◆ STATED PROBLEM
Set down the listing below verbatim, but only from its first line through the line containing "def W(x, y, z=0.0): return".

◆ SUPPLIED DATA
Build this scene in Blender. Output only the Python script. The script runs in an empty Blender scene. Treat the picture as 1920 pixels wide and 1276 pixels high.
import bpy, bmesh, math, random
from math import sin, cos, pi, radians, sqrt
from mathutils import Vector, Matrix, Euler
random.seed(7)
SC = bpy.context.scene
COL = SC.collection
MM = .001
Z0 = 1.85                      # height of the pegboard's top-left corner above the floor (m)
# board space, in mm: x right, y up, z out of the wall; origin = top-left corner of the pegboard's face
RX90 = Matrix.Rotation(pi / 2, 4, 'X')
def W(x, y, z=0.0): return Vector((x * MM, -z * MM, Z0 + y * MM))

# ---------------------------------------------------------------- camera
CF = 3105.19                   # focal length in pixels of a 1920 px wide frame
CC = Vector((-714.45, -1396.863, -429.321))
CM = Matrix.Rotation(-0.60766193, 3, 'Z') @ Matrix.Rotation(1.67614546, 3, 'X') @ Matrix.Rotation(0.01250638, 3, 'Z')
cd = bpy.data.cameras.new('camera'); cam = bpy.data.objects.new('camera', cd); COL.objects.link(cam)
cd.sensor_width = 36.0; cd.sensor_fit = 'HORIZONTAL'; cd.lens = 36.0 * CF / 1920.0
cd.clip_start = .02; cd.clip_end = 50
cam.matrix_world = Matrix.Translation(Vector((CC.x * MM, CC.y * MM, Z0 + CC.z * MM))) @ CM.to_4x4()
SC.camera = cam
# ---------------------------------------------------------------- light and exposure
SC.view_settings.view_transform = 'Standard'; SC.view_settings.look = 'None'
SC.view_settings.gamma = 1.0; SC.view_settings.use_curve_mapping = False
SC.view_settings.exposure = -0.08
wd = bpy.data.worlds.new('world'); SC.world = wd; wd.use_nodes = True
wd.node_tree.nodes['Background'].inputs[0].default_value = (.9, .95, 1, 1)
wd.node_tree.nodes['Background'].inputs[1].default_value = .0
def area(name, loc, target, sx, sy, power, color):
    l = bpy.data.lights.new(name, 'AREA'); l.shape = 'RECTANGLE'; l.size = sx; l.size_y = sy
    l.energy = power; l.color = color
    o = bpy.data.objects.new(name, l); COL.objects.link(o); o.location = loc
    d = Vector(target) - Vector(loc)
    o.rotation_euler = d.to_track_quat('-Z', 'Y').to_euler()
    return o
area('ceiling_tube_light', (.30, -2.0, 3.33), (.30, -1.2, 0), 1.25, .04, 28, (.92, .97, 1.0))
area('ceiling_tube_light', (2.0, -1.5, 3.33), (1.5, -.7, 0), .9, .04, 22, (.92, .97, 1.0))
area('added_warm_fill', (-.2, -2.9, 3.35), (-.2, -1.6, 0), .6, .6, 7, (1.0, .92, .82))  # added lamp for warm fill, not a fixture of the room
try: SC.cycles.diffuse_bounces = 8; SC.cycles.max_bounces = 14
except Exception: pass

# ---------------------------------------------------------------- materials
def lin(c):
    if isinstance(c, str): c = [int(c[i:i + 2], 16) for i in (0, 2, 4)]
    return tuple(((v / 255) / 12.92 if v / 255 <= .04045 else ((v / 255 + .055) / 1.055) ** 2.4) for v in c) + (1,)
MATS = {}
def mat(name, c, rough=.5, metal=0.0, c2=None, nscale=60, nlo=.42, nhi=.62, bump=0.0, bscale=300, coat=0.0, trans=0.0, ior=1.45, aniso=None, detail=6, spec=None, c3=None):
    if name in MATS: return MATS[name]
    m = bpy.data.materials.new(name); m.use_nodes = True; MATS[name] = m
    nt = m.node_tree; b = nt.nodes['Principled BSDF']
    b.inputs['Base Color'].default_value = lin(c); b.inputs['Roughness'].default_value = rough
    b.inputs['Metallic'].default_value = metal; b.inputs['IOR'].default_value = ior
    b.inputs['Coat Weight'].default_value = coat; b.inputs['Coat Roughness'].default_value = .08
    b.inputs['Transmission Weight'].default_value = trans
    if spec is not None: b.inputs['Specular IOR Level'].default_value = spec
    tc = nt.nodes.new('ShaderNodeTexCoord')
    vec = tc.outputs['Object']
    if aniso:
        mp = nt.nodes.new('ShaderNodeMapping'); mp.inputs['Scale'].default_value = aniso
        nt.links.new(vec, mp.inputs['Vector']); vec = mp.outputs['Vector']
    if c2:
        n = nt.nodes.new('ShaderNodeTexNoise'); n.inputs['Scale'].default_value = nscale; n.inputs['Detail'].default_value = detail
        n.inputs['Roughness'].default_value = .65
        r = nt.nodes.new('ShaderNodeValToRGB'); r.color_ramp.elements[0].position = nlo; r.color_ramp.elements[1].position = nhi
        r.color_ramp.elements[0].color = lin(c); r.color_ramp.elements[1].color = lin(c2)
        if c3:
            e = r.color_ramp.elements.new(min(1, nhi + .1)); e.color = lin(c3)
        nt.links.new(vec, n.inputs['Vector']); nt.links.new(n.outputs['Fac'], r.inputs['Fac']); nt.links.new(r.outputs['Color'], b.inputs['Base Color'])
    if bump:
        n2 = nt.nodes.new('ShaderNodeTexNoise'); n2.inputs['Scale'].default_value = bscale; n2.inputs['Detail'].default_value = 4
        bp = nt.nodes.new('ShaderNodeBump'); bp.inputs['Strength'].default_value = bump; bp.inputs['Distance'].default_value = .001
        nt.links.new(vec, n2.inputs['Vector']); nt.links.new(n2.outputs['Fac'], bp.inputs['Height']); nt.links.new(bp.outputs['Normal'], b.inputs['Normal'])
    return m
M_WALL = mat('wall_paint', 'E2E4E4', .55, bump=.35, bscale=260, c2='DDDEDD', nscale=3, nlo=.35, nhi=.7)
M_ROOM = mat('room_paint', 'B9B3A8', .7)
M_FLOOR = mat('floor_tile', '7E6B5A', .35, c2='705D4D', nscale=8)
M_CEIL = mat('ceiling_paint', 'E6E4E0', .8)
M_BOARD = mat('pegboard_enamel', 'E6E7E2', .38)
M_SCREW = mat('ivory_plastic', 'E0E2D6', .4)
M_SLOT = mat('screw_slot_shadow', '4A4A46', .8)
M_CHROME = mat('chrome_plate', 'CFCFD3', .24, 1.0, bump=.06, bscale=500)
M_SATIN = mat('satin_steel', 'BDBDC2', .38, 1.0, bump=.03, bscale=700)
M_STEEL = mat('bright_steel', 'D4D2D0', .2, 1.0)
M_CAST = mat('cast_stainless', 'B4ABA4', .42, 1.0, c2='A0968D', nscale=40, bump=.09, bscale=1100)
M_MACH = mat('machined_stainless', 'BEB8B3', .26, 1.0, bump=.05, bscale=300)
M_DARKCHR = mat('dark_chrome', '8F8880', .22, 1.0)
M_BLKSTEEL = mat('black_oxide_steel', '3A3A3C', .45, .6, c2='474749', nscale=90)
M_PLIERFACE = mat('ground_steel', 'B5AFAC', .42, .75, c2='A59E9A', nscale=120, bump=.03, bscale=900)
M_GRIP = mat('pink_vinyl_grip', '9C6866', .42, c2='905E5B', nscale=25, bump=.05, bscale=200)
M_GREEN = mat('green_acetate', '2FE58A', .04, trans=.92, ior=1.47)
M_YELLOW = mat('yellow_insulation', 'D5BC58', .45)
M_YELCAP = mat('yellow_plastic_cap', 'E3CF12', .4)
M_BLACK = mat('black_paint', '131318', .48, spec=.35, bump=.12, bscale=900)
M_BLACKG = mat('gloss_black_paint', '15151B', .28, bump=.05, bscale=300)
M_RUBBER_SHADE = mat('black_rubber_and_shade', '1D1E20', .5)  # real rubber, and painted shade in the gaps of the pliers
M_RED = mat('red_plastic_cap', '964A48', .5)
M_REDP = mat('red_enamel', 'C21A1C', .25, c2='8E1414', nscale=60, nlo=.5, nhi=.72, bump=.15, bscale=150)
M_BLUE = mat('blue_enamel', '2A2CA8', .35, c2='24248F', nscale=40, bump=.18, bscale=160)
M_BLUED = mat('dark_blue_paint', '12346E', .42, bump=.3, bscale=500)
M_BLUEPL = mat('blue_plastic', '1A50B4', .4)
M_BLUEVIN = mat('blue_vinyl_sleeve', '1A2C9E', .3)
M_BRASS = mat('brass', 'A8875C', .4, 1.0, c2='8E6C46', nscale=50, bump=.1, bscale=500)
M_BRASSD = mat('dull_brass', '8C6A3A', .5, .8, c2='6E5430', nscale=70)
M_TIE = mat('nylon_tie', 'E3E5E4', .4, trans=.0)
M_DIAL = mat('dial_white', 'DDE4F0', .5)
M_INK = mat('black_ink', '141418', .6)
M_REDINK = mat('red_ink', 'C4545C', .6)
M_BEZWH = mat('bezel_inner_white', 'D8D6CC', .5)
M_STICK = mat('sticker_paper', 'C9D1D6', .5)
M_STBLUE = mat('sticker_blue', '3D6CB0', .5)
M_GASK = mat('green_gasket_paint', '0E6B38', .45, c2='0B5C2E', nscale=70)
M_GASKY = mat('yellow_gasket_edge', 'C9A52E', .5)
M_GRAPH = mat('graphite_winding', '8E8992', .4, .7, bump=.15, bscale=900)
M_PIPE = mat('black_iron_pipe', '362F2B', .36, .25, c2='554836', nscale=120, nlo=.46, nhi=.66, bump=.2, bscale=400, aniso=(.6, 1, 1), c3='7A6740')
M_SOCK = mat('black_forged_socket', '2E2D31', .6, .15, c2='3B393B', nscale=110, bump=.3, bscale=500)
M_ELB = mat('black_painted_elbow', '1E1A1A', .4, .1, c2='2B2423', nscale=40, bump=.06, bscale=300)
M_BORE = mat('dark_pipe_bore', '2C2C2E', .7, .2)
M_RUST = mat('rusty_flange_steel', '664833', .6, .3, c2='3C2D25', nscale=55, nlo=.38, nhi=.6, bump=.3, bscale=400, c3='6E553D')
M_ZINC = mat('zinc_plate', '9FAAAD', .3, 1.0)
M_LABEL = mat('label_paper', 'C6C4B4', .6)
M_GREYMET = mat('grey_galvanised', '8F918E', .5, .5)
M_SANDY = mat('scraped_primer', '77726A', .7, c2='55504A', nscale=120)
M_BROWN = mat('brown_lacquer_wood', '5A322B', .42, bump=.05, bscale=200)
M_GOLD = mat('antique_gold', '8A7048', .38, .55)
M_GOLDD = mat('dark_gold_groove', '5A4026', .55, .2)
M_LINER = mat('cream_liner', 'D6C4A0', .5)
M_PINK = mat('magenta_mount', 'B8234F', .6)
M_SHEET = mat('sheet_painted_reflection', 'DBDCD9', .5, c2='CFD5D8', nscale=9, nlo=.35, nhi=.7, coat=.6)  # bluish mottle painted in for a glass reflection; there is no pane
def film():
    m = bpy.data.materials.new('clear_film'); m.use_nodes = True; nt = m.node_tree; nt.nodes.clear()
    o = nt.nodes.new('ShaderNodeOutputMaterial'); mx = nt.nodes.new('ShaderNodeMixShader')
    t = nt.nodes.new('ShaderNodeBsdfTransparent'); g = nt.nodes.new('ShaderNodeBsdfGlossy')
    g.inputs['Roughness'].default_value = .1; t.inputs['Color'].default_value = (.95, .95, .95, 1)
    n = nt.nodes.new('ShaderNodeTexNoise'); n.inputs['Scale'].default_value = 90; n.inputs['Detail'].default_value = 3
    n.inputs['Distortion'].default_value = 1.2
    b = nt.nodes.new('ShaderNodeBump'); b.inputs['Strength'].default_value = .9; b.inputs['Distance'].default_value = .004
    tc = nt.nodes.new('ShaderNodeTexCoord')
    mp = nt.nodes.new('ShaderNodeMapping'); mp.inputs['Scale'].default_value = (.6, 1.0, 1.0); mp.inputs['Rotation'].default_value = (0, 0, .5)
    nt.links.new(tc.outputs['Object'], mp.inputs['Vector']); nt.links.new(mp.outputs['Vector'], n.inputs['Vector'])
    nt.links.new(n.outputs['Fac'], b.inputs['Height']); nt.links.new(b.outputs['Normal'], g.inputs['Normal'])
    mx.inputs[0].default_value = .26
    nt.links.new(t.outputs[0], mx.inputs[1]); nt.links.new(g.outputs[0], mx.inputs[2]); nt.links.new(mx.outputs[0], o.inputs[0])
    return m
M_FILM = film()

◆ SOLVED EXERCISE
Build this scene in Blender. Output only the Python script. The script runs in an empty Blender scene. Treat the picture as 1920 pixels wide and 1276 pixels high.
import bpy, bmesh, math, random
from math import sin, cos, pi, radians, sqrt
from mathutils import Vector, Matrix, Euler
random.seed(7)
SC = bpy.context.scene
COL = SC.collection
MM = .001
Z0 = 1.85                      # height of the pegboard's top-left corner above the floor (m)
# board space, in mm: x right, y up, z out of the wall; origin = top-left corner of the pegboard's face
RX90 = Matrix.Rotation(pi / 2, 4, 'X')
def W(x, y, z=0.0): return Vector((x * MM, -z * MM, Z0 + y * MM))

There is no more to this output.